Con il consolidamento di Chrysler, infatti, per la Fiat quotata in Piazza Affari “cambia tutto”, come aveva spiegato a margine dell’assemblea Exor lo stesso John Philip Elkann. Dal punto di vista industriale il Lingotto raddoppia le dimensioni, passando a 4 milioni di vetture prodotte, 190mila dipendenti (6mila le assunzioni recenti in Chrysler, di poco superiore il saldo dell’impianto Fiat di Betìm in Brasile) e un posizionamento geografico globale in cui gli unici “buchi” sono la Cina, per cui è già in atto una strategia per recuperare il tempo perduto contando sull’appeal del marchio jeep e della nuova “500”, e la Russia che Marchionne promette di colmare a breve.

La vera sfida, apprezzata dai mercati che stamane premiano Fiat (+3,4%), nonostante l’andamento negativo del comparto auto e dagli analisti di Citi, i più lesti a lanciare una raccomandazione “buy”, riguarda ovviamente la finanza. La posizione di Fiat, che ha scaricato all’atto dello split la fetta più consistente dell’indebitamento alla sorella Industrial, registra a fine marzo debiti (prevalentemente legati alla parte commerciale) per 12,066 miliardi di cui 9,983 legati ai servizi finanziari, mentre Chrysler, che si è sgravata del pesante fardello dei debiti verso Washington ed Ottawa, comportando spese per interessi per 2 miliardi di dollari circa dal 10 giugno del 2009, a fine marzo accusava 13,4 miliardi di debiti. Questi numeri, combinati con la storia finanziaria turbolenta alle spalle, giustificano la cautela delle agenzie di rating. Moody’s e S&P hanno appena rilasciato la prima pagella alla nuova Chrysler a livello di BBB- sotto l’investment grade. Ma va rilevato che, dopo gli elogi di Obama agli sviluppi del turnaround di Detroit (una “pietra miliare” per l’auto Usa) , sembrano più vicini i fondi del Department of Energy (3,2 miliardi) a tasso agevolato. In ogni caso, a fronte della somma dei debiti delle due case il fatturato risulta raddoppiato: agli 11,2 miliardi di Fiat al termine del primo trimestre vanno aggiunti i 13,5 miliardi di dollari di Chrysler.

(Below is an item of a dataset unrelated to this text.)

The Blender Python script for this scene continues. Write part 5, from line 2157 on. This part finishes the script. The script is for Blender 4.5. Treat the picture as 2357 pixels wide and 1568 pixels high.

Insomma, da una parte si può sostenere che una Chrysler ancora fragile andrà a pesare sui conti Fiat. Ma cresce il partito di chi pensa che, al contrario, la casa Usa, se rispetterà le previsioni di crescita, possa accelerare i tempi della ripresa di Fiat, dopo un anno e mezzo assai duro sul piano delle vendite e della gamma dei modelli. In ogni caso, l’orizzonte è completamnete cambiato. Finora la quota Chrysler era iscritta con il metodo del patrimonio netto, previsto per le collegate, ad un valore pari a zero. Ora, dopo esser diventata azionista di controllo con il 46% (con un esborso di 1,268 miliardi di dollari per il 16%), la posta contabile dovrà essere aggiornata. In particolare, i conti di Chrysler dovranno essere tradotti nei principi contabili Ifrs adottati da Fiat. Ma è tutt’altro da escludere che, sempre nello spirito di accelerare i tempi del nuovo gruppo, non si proceda, per inverso, ad utilizzare pure i criteri Us Gaap sia per Chrysler che Fiat. E’ facile che la questione si ponga solo più avanti, quando si procederà alla fusione “che ha senso ma non è all’ordine del giorno nell’immediato” come ha detto Marchionne.

Oggi non resta che prender atto che la vecchia Fiat, che solo un anno fa era la fotocopia della conglomerata costruita nei decenni per affrontare il mercato domestico, è diventata una navicella adatta ad affrontare i mercati globali. (u.b.)